As technology progresses, our devices have more and more features, something we’ve come to expect. We don’t have flying cars, but our phones do cool things.
But today I’m kind of frustrated that computer makers keeping taking features away.
Sure, mostly the stuff they ditch is stuff we don’t need any more. Like floppy disk drives. But even then, I hate to see them go. The first time I went to buy a computer after that trend started, I paid extra to have a floppy drive added in a vacant drive slot of the desktop.
But I only did it that once. On the next few machines I bought, I didn’t fret about the lack of such a feature. It still bothered me, though, that I had shoeboxes full of floppies containing data I could not access. Finally, a few months ago I bought an external floppy drive from Amazon — it only cost about 10 bucks — and when it came, I spent a couple of hours popping in disks from those shoeboxes, and I found that… I really didn’t need any of that stuff after all.
So I guess the industry knew what it was doing there.
I’m less sanguine about some of the more recent omissions. (Did I use that right? Should I have said “phlegmatic?” I get those confused.)
You know how I told you I bought a new laptop last month? It’s great and all that, but the freaking thing only has two USB ports! When I bought it, I decided that was OK. After all, my last laptop before that one only had three, which had worried me so much when I first got it that I ordered a USB hub that converts one USB orifice into four. And for awhile, I made heavy use of it, plugging in all sorts of peripherals.

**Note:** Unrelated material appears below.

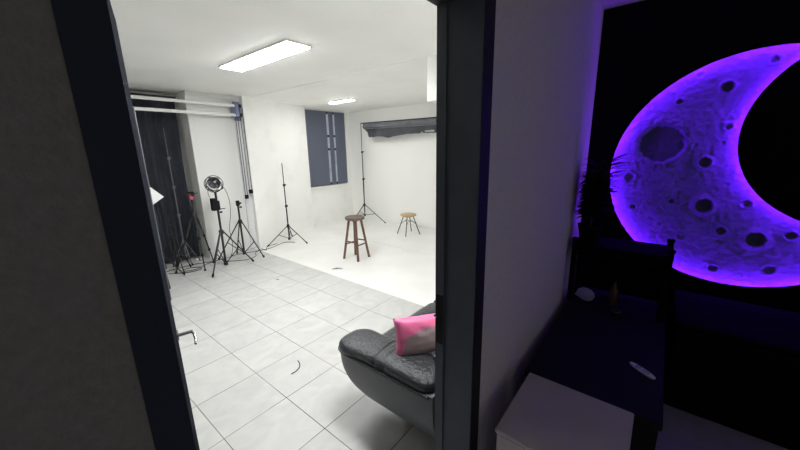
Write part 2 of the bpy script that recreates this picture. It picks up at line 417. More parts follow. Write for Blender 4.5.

But I had noticed that I hadn’t taken the hub out of my laptop bag in maybe a year, so maybe two would be enough. Maybe. Even though, if you’re me, that means you only have one. That’s because the other one is in use all the time for my mouse. I’m physically incapable of using a touchpad. The first thing I do when I sit down at a computer that has one is disable it, because I can’t keep the heels of my hands from touching it as I type, and making all sorts of insane things happen to the document I’m trying to write — including occasionally defining the whole document and deleting it (and I’m not even sure how I’m doing that, but it happens).
So, I have one free USB port.
And that would be fine if certain other features weren’t missing.
First, I got the computer home and had been using it for a couple of hours — installing software and the like — when something dawned on me: It didn’t have a DVD drive!
OK, that’s cool. I hadn’t used one of those in a year or two, either, so… no biggie.
But then, one of the first days I used the new machine at the office, I kept losing the wifi signal. One of my ADCO colleagues suggested that I plug in the Ethernet cable, which we still have in our offices.
Good idea! Except… there was no receptacle for an Ethernet cable! I kept turning the thing over, this way and that, and no — no hole that shape. Although there’s an HDMI port — why, I don’t know. (I mean, I already have a high-def monitor — it’s attached and everything. It even has a touch screen.) And while hunting, I also noticed there was no SD card slot for the card that goes to the old digital Canon I sometimes still use at work.
I was pretty practiced at rationalizing away these problems at this point. I told myself I took better pictures with my iPhone, anyway — and I do. But in part of my brain, I’m going, I paid full price for this machine! Why doesn’t it have basic, relatively cheap, low-tech stuff that every other computer I’ve bought over the past decade had?
This nagged at me, and eventually I went back to Best Buy to see if I could take this machine back and trade it for one that still had some of these homely amenities. But the other models at the store were similarly bereft. I kept picking laptops up and turning them this way and that, and while a few of them did have SD slots, they weren’t overly endowed with USB ports, and none of them had Ethernet cable apertures.
So I kept the one I had bought.
A few days later, I needed to scan something from my home printer. I have this awesome Canon printer that does everything, and even has a multipage feeder on top, which is wonderful because I scan multipage documents pretty frequently. I love it. I’ve had it for four years, and just a couple of weeks ago replaced the toner cartridge for the first time!
But I couldn’t seem to get the drivers for it to load on the new laptop. Since I bought the super-duper Geek Squad coverage, I got them on it. One of those poor geeks spent a couple of hours trying to get me set up, but he finally installed a different scanner driver, telling me it was newer and better.
It isn’t. It’s OK for PDFs, but the scan quality on photos is really poor. And I’m really, really into good photo quality. This app was made for amateurs, for the kind of people who decades ago used Instamatics — and were satisfied — when I was starting to process my own 35mm film.
But wait! In the file cabinet in my home office, I found the original software DVD that goes with my printer!
Now, if only I had a DVD drive on this computer….
Fine. I’ll order an external one from Amazon. And eventually, I’ll probably get an SC reader and an Ethernet adapter for days when the Wi-Fi is acting up. Which, if I also add a thumb drive, will totally fill up my USB hub.
But it doesn’t seem like I should have to do all this. Computers should come with more holes in them. Is that really too much to ask?